* **Work required**
Reproduce only the lines of the material below that start at the line containing "Write part 3" and stop at the line containing "spray(ja, jb, .0007, .062". Keep both end lines.

━━━━━━━━━━━━━━━━

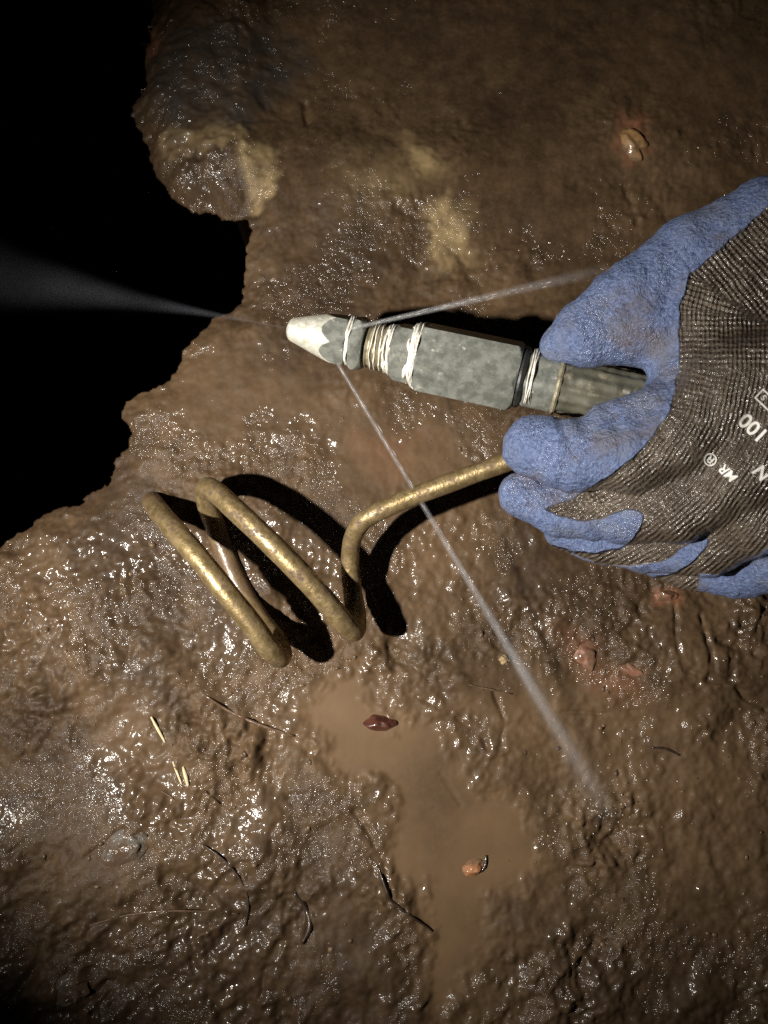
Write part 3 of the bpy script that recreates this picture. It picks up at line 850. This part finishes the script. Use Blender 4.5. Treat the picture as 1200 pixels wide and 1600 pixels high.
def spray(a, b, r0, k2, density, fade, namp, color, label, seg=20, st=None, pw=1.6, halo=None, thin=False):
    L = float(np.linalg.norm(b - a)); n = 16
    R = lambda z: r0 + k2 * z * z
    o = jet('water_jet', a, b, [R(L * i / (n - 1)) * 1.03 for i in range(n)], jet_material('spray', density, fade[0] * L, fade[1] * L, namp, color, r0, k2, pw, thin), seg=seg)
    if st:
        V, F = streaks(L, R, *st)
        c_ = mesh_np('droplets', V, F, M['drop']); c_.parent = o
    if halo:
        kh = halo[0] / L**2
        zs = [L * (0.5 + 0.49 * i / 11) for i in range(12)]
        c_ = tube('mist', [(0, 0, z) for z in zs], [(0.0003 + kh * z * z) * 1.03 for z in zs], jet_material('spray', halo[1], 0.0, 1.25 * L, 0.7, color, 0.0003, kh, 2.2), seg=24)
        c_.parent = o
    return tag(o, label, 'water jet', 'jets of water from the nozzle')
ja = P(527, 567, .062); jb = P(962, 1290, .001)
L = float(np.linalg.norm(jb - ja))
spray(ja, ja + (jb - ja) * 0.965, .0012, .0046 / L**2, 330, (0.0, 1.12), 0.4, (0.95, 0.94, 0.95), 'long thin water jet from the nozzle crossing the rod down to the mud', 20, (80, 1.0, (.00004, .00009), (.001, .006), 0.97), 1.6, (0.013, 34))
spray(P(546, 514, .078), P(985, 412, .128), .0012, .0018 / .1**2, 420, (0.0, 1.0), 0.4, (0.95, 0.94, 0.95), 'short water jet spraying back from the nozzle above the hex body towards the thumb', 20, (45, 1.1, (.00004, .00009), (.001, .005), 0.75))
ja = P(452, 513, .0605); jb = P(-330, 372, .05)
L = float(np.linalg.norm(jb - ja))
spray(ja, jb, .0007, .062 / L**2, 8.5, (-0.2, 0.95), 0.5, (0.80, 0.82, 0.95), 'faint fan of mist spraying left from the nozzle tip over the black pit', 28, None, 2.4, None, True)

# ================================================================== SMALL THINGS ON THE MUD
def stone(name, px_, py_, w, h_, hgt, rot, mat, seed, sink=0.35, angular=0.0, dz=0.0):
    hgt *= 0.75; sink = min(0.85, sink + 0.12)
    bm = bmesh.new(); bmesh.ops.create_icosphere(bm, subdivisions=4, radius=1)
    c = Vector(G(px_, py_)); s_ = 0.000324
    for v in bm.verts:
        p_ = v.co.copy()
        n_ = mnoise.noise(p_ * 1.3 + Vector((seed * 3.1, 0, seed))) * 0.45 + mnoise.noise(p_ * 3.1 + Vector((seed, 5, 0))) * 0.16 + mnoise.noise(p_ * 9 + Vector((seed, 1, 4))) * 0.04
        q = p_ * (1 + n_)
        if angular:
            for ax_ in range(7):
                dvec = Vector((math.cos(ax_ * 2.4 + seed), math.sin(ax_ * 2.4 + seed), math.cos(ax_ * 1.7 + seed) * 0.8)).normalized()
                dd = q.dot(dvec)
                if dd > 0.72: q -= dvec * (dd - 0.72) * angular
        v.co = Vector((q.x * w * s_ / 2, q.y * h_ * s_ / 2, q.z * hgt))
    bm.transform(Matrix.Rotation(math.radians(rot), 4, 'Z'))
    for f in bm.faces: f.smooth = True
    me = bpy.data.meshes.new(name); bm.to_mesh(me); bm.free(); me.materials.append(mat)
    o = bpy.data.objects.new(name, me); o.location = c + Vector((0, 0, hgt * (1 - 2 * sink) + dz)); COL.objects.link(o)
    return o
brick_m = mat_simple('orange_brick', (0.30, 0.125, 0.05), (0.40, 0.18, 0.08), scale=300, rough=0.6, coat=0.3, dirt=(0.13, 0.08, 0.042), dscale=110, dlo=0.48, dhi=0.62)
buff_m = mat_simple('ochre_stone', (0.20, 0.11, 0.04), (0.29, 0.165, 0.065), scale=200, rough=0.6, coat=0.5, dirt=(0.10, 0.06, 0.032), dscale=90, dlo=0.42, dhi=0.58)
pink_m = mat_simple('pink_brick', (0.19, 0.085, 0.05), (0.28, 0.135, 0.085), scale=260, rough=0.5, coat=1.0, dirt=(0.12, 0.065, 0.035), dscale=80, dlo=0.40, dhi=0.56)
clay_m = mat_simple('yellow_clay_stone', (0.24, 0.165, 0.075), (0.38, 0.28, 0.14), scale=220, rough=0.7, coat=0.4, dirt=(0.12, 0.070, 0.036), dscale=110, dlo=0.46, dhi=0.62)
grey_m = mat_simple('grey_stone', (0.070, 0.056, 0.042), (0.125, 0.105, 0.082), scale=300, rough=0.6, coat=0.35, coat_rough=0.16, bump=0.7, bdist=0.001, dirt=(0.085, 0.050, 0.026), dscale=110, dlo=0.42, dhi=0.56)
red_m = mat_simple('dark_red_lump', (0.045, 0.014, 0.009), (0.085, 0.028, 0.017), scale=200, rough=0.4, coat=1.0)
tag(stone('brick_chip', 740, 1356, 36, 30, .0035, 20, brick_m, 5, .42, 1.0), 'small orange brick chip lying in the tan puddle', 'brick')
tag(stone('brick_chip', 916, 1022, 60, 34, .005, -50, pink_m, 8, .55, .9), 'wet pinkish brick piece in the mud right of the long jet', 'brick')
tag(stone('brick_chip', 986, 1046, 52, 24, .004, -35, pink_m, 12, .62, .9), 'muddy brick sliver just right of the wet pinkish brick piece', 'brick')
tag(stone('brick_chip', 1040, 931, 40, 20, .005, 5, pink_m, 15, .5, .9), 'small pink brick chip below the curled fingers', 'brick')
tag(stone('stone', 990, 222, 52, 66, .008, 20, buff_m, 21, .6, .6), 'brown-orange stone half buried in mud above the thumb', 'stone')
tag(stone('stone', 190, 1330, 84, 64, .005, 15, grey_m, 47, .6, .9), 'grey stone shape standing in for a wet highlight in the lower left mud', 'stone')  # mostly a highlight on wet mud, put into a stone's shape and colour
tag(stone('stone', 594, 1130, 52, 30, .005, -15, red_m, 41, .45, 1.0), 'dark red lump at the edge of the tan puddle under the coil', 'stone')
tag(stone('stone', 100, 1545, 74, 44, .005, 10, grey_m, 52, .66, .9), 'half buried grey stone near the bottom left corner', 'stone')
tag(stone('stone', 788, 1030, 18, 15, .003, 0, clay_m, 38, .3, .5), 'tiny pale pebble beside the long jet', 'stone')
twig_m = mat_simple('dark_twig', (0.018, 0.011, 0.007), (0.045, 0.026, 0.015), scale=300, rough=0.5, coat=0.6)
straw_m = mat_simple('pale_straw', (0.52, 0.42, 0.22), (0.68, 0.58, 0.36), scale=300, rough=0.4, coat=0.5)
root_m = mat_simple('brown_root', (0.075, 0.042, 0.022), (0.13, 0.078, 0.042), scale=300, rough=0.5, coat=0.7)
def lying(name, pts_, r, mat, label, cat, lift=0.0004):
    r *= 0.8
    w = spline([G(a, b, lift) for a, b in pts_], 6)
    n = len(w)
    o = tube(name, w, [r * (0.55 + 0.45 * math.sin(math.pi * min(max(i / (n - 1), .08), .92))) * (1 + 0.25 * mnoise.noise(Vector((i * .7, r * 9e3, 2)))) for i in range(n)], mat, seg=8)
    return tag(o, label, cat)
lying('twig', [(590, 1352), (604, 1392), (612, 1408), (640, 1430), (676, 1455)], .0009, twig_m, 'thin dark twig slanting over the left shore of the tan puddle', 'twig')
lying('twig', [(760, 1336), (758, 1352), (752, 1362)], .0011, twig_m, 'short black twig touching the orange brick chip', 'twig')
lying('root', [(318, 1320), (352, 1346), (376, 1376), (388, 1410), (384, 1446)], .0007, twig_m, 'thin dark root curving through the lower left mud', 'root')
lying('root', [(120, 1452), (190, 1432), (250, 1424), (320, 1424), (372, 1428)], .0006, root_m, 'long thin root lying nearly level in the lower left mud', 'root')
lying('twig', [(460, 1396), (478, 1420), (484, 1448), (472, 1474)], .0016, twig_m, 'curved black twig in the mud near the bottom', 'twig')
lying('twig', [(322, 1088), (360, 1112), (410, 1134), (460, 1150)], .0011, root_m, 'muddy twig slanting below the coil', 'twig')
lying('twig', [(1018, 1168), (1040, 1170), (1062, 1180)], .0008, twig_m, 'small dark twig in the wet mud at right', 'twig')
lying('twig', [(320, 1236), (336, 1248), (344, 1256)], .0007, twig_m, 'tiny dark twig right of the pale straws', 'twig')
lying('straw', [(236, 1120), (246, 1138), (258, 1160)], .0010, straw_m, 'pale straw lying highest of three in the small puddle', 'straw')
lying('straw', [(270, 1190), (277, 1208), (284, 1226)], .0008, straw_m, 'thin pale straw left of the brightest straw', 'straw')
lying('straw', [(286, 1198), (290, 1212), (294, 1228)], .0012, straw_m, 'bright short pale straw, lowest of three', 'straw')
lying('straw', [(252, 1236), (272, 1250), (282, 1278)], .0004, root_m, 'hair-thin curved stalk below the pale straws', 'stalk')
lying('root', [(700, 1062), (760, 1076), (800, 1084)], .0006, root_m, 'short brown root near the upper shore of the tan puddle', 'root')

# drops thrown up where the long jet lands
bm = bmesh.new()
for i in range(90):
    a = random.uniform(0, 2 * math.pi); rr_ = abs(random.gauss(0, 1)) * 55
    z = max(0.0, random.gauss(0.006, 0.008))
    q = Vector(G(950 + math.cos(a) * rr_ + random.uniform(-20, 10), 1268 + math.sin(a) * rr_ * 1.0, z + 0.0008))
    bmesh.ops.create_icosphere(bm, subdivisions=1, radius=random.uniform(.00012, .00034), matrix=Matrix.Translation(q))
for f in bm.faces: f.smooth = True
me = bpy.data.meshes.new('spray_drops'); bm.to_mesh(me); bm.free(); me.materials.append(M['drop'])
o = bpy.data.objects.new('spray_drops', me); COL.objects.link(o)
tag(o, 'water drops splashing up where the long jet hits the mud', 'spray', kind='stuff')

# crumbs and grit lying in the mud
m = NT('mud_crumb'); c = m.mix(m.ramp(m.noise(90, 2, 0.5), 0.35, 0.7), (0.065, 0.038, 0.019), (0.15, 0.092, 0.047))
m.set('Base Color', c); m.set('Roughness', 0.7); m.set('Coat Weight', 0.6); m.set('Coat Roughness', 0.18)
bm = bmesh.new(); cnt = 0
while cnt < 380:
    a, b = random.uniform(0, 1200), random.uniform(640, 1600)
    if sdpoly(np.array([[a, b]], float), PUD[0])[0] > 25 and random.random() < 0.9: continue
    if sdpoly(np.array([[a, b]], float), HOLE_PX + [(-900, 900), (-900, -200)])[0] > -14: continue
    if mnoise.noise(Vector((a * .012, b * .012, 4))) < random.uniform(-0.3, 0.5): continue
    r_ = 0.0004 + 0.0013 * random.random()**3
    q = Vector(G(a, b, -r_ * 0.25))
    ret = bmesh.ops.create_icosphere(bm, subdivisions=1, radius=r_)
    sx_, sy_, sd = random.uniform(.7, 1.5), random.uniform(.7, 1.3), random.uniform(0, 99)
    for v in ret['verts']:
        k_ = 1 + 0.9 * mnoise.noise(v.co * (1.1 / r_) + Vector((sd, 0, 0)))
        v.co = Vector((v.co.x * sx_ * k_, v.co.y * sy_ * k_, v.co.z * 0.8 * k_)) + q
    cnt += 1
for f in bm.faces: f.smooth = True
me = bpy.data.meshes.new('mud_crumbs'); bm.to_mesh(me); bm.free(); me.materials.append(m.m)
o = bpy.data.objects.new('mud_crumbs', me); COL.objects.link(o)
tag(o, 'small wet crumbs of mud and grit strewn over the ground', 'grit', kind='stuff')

━━━━━━━━━━━━━━━━

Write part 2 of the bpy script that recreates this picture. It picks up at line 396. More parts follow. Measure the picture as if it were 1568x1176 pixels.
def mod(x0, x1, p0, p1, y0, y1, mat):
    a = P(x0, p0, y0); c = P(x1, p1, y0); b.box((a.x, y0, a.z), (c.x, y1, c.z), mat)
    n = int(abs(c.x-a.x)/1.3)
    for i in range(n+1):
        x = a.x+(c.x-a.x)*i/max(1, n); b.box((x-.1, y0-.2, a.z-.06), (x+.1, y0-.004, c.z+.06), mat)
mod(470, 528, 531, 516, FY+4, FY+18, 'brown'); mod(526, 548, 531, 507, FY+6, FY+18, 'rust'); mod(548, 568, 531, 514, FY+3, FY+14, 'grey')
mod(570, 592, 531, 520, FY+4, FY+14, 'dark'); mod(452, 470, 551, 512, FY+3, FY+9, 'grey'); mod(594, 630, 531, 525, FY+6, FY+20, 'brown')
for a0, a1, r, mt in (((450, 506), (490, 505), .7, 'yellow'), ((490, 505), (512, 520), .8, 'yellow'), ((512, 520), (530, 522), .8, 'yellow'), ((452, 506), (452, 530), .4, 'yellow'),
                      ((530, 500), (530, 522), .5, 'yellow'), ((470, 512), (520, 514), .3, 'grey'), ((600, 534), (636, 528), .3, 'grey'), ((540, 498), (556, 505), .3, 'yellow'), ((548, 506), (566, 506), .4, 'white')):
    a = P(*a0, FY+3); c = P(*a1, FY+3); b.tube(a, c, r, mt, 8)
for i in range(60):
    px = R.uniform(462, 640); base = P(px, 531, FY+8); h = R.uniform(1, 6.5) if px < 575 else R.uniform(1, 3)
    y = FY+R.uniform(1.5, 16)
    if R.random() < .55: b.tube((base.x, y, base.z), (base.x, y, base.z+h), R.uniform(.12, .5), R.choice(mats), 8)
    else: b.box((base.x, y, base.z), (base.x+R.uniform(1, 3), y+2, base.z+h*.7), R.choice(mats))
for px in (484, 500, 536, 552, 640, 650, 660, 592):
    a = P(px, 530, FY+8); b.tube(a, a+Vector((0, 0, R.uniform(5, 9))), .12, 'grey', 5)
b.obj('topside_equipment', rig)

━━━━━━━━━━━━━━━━

* **Written response**
Write part 3 of the bpy script that recreates this picture. It picks up at line 850. This part finishes the script. Use Blender 4.5. Treat the picture as 1200 pixels wide and 1600 pixels high.
def spray(a, b, r0, k2, density, fade, namp, color, label, seg=20, st=None, pw=1.6, halo=None, thin=False):
    L = float(np.linalg.norm(b - a)); n = 16
    R = lambda z: r0 + k2 * z * z
    o = jet('water_jet', a, b, [R(L * i / (n - 1)) * 1.03 for i in range(n)], jet_material('spray', density, fade[0] * L, fade[1] * L, namp, color, r0, k2, pw, thin), seg=seg)
    if st:
        V, F = streaks(L, R, *st)
        c_ = mesh_np('droplets', V, F, M['drop']); c_.parent = o
    if halo:
        kh = halo[0] / L**2
        zs = [L * (0.5 + 0.49 * i / 11) for i in range(12)]
        c_ = tube('mist', [(0, 0, z) for z in zs], [(0.0003 + kh * z * z) * 1.03 for z in zs], jet_material('spray', halo[1], 0.0, 1.25 * L, 0.7, color, 0.0003, kh, 2.2), seg=24)
        c_.parent = o
    return tag(o, label, 'water jet', 'jets of water from the nozzle')
ja = P(527, 567, .062); jb = P(962, 1290, .001)
L = float(np.linalg.norm(jb - ja))
spray(ja, ja + (jb - ja) * 0.965, .0012, .0046 / L**2, 330, (0.0, 1.12), 0.4, (0.95, 0.94, 0.95), 'long thin water jet from the nozzle crossing the rod down to the mud', 20, (80, 1.0, (.00004, .00009), (.001, .006), 0.97), 1.6, (0.013, 34))
spray(P(546, 514, .078), P(985, 412, .128), .0012, .0018 / .1**2, 420, (0.0, 1.0), 0.4, (0.95, 0.94, 0.95), 'short water jet spraying back from the nozzle above the hex body towards the thumb', 20, (45, 1.1, (.00004, .00009), (.001, .005), 0.75))
ja = P(452, 513, .0605); jb = P(-330, 372, .05)
L = float(np.linalg.norm(jb - ja))
spray(ja, jb, .0007, .062 / L**2, 8.5, (-0.2, 0.95), 0.5, (0.80, 0.82, 0.95), 'faint fan of mist spraying left from the nozzle tip over the black pit', 28, None, 2.4, None, True)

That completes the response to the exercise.